557P Impact of Migration on Estimating the Incidence of Child Maltreatment Reports

Schedule:
Saturday, January 13, 2018
Marquis BR Salon 6 (ML 2) (Marriott Marquis Washington DC)
* noted as presenting author
Erik Oien, MSc, Data Scientist, University of Washington, Seattle, WA
Jooree Ahn, MSW, MPH, Data Scientist, University of Washington, Seattle, WA
Background & Purpose:

Recent studies have used the National Child Abuse and Neglect Data System (NCANDS) to construct synthetic cohorts to estimate cumulative incidence (CI) of child maltreatment. However, states independently submit NCANDS data, which does not contain information about contact with child welfare systems in other states. The lack of data regarding migration creates the potential for a child to be counted multiple times, leading to possible overestimates of the CI of maltreatment. For example, Kim et al. (2017) puts the CI of reported maltreatment at 37.4%, which is more than 1 in 3 US children. By contrast, in 2015 Children’s Bureau reported that the annual estimate of children reported for maltreatment was about 1 in 19 children. Thus, this study aims to assess the role of migration in CI analyses by comparing the synthetic cohort approach to CI estimation with a prospective cohort approach – a technique that would tend to underestimateCI due to migration. The results are then compared as plausible upper and lower bounds of child maltreatment incidence.

Methods:

Using synthetic cohort and prospective cohort life tables, this analysis estimates the incidence of children in a Western US state with a first-time report of child maltreatment from birth through age 4. For the synthetic cohort, we use NCANDS data from FFY 2010 and Kids Count population data by single age in 2010, treating it as an aging cohort. For the prospective cohort, we use a dataset of all children born in Washington in 2010 that has been deterministically linked with CPS administrative records. We then estimate life table values for both cohorts, using formulas provided by Gehan (1969). In both tables, we derive the conditional probability of having a report of maltreatment at each age, the cumulative probability in early childhood (0 through age 4), and the survival, probability density (PDF), and hazard functions.

Results:

The CI of first-time child maltreatment reports amongst children age 0 through 4 in the synthetic cohort is 15.1%, which is in line with the estimates of Kim, et al. The CI of the prospective birth cohort is 13.7%. For the birth cohort, the mode of the PDF distribution is at age one, while the NCANDS cohort appears bimodal, with a distributional peak at age zero and a second peak at age two. The pattern is similar for the hazard functions.

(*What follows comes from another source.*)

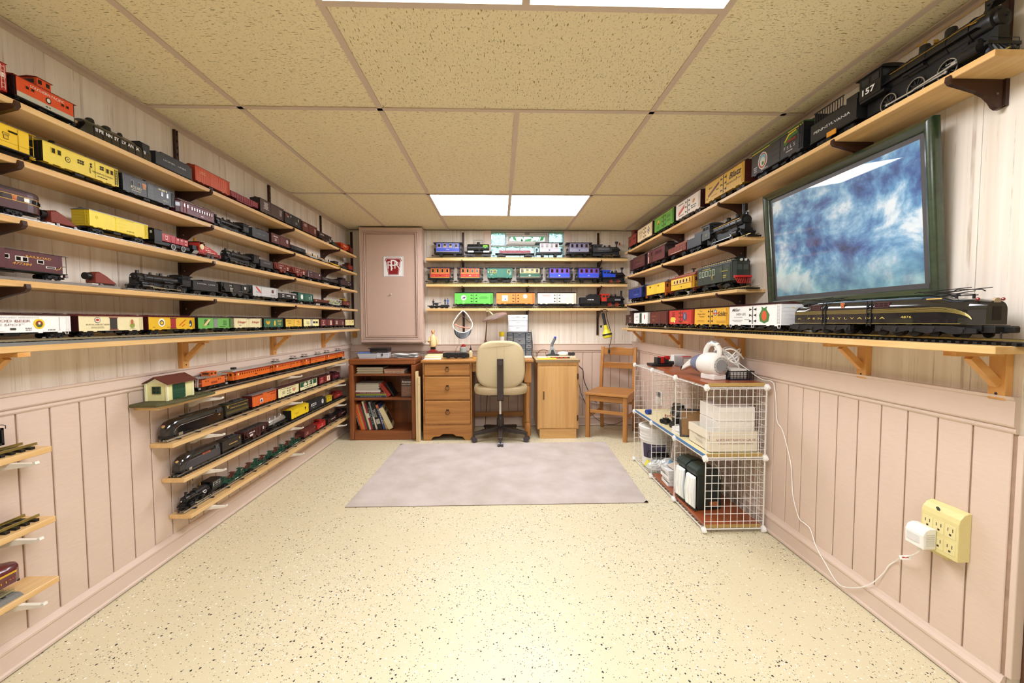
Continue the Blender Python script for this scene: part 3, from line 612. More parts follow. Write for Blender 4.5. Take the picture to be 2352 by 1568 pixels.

Conclusions & Implications:

Variability in functional form resulting from the two estimation approaches is consistent with the expected effects of migration on each approach; migration may lead to an overestimate of the maltreatment incidence using a synthetic cohort approach and an underestimate using a prospective cohort approach. These effects necessarily increase as a function of age, as the amount of time in which migration can occur increases. The significant difference observed in the estimates of this analysis, even by the age of four, suggests that further modeling and analysis is needed, and that future childhood maltreatment incidence studies should account for migration effects.